The United Front for a Democratic Fiji says its survey on media bias is hard evidence political reporting there is not fair and balanced.
Transcript
The United Front for a Democratic Fiji says its survey on media bias is hard evidence political reporting there is not fair and balanced.
UFDF says it researched the Fiji Sun and Fiji Times newspapers from the first of April to June the 18th to find out how the Bainimarama government and opposition groups were covered.
Its coordinator, Mick Beddoes, says the Bainimarama government, the Media Industry Development Authority and the Fiji Sun have all said the media is fair, but this data proves them wrong.
He told Mary Baines while the data speaks for itself, it is unlikely anything will be done about it.
MICK BEDDOES: They talk in general terms about the fact that media is free and media is fair. So there is only one way to determine whether what we actually all can see constitutes in real terms a bias, or if it's just the fact they get so much coverage that we consider it to be bias. So I thought there's only one way to do it and that is to go and actually survey all the newspapers. You will see from the actual percentage that we managed to capture, that it is a reasonably high percentage.
MARY BAINES: The findings show the Fiji Times is more balanced in its reporting with 58 percent covering the Bainimarama government, but the Fiji Sun coverage for the regime never dropped below 73 percent. How did you get this information?
MICK BEDDOES: I first established the categories. What I call the top billing, whether there was a headline with a picture on the front page, a headline with what we call just a bold introduction of the article inside the papers and therefore the front page picture, how often does the party get it or a particular organisation, and then the front page article. Not always is the picture relating to the article on the front page. And then we counted by the number of articles.
MARY BAINES: Were you surprised by what you found?
MICK BEDDOES: No, for me it was simply an endorsement about what we have already articulated. I have been attacked by the Fiji Sun in particular for making unsubstantiated remarks about them being bias. Well I now can categorically state that I was talking about facts. All of this is in breach of the Media code of ethics and practices.
MARY BAINES: Do you think the Media Industry and Development Authority is doing enough to hold these media outlets to account?
MICK BEDDOES: Well on the performance to date, the answer to that question is absolutely not. I have some pending complaints with the Media Industry Authority and they haven't acted on it and mine is some four, five months old. Yet the minute a chief made a comment they spun on it almost immediately and raised merry hell.

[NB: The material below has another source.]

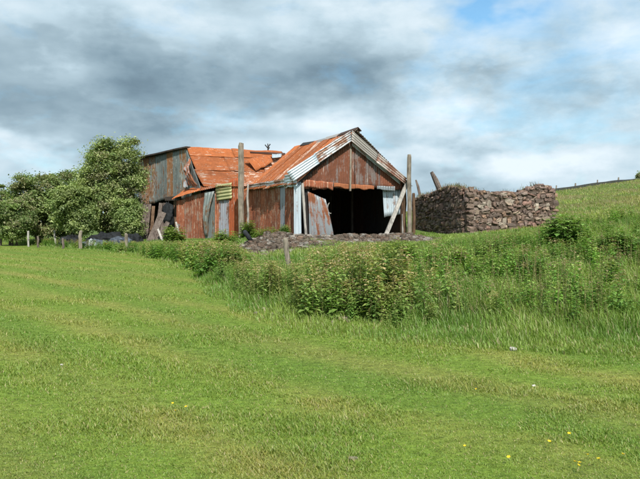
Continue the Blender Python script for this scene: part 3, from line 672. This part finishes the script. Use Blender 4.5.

MARY BAINES: So do you think that from this information that you have got together, anything's going to come of it? MIDA is going to do something about it?
MICK BEDDOES: I don't expect any of the organs of government prior to the election will do anything to compromise Frank Bainimarama and the Fiji First and any of their other players. What is important though is by being specific about the information we now have, even with the margin of error, it is still an overwhelming confirmation that media bias exists in Fiji and essentially that's what we wanted to determine and we have now determined that. So whether they do anything or not about it, you know, that's up to them. But if they don't do anything about it, then they're simply confirming what the perception is about the neutrality about certain organs of government.
The Media Industry and Development Authority chairman, Ashwin Raj, says he is not available to comment.